Os sindicatos indígenas e camponeses que apóiam o presidente boliviano, Evo Morales, começaram hoje a ocupar o entorno do Congresso do país com o objetivo de exigir a convocação dos dois referendos pendentes para ratificar o projeto de uma nova constituição.
As passeatas camponesas chegaram à Praça Murillo, em La Paz, onde ficam a sede do Parlamento boliviano e o Palácio de Governo. Segundo dirigentes dos movimentos sociais, os manifestantes podem ficar no local por uma ou duas semanas para pressionar os legisladores, que devem retomar os trabalhos nas próximas horas.
O projeto de uma nova Carta Magna boliviana proposto por Morales foi rejeitado plenamente pela oposição, que é maioria no Senado, com o argumento de que foi aprovado ilegalmente na Assembléia Constituinte.

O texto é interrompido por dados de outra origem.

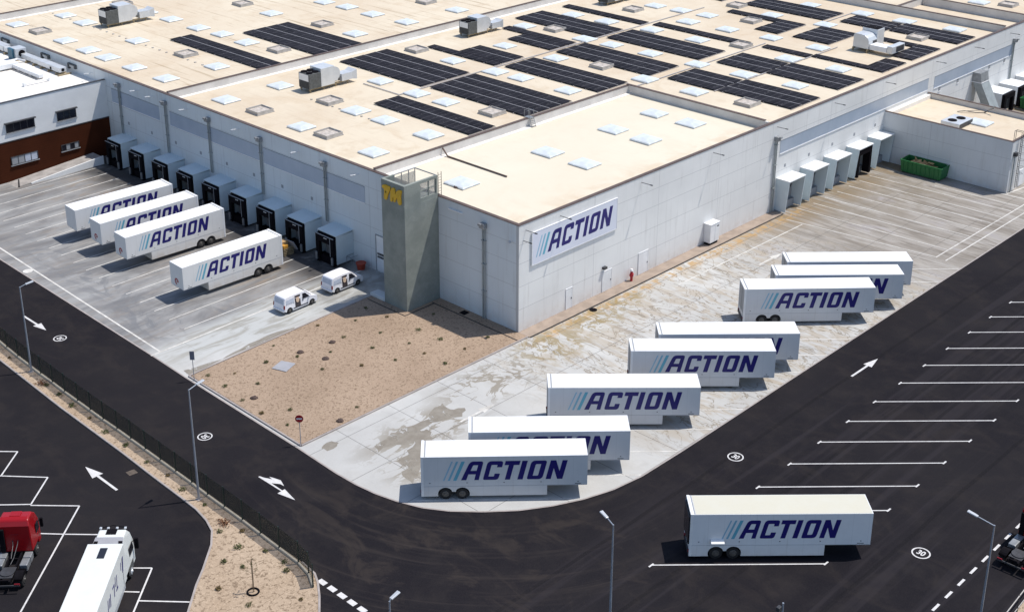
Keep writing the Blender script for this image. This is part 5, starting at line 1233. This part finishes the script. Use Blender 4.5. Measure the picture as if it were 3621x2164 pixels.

Um dos referendos solicitados pelo Governo boliviano e por suas bases sindicais deve definir qual extensão de terra passará a ser considerada um latifúndio ocioso que pode ser expropriado; já o segundo deve ratificar o texto de 411 artigos aprovado pela Assembléia.
O referendo sobre os latifúndios será convocado porque os representantes do partido governista Movimento Ao Socialismo (MAS) e de seus aliados na Constituinte não conseguiram chegar a um acordo quanto a um artigo sobre o tema.
O protesto começou hoje com um incidente violento, quando uma pessoa que gritava palavras de ordem contra Morales na Praça Murillo foi agredida por manifestantes diante da indiferença de policiais que estavam no local, como mostraram canais de televisão.
Enquanto isso, o vice-presidente boliviano, Álvaro García Linera, ofereceu à oposição uma trégua de 60 dias na qual ficariam suspensas tanto as pressões sindicais quanto o referendo sobre estatutos autônomos, convocado no departamento (estado) de Santa Cruz para o dia 4 de maio.
Linera disse esperar ver nesta semana um "resultado prático" no diálogo político porque, caso contrário, "as pressões vão se sobrepor às razões".
Depois de Santa Cruz, o departamento de Beni também partiu rumo a sua autonomia. Seu governador, o opositor Ernesto Suárez, convocou hoje um referendo sobre os estatutos locais para o dia 1º de junho.
O vice-presidente boliviano disse acreditar que um "recesso temporário nas pressões" dos dois grupos pode permitir ao Congresso boliviano "articular" o projeto da nova Constituição impulsionado por Morales e os estatutos autonomistas dos departamentos de Santa Cruz, Beni, Pando e Tarija.
No entanto, a idéia de harmonizar o projeto constitucional e os estatutos autônomos já fracassou em três ocasiões, dada a polarização entre o projeto político do presidente esquerdista e o pretendido pelos governadores opositores dos quatro departamentos, apoiado pelos de Cochabamba e Chuquisaca.
O pedido de trégua elaborado pelo Governo boliviano, similar a outros dois existentes em janeiro e dezembro passados que não tiveram efeito, foi recebido com cautela pela oposição e rejeitado pelos setores sociais mobilizados a partir de hoje em La Paz.
O secretário-executivo da Federação dos Colonizadores, Fidel Surco, disse que, atualmente, "fazer uma trégua de 60 dias é muito perigoso", porque outras regiões autonomistas podem convocar seus respectivos referendos sobre seus estatutos. "Os companheiros não desistirão sem conseguir um resultado", afirmou.
O principal dirigente da Confederação Sindical Única de Trabalhadores Camponeses e membro da Constituinte pelo MAS, Isaac Ávalos, sentenciou: "se não houver mobilização, este país não anda".
"Sem passeatas, sem mobilizações, sem pressões, infelizmente não fazem nada no Senado", acrescentou Ávalos em declarações a um canal de televisão. O constituinte disse que os camponeses contarão com o apoio de mineradores nos protestos.
O presidente do Senado e dirigente da principal aliança opositora da Bolívia, Poder Democrático e Social (Podemos), Oscar Ortiz, acusou hoje o Governo do país de praticar "um discurso duplo", por ter convidado a oposição ao diálogo enquanto mobiliza suas bases para cercar o Congresso.
Ortiz sustentou hoje que, no lugar dos referendos sobre a nova Constituição reivindicados pelo Governo, deve haver primeiramente uma consulta sobre a revogação de mandato do presidente Morales e dos governadores dos nove departamentos do país.
Quanto à consulta, ainda não existe um acordo entre governistas e opositores, mas Morales a vê como uma solução definitiva à crise política vivida pela Bolívia.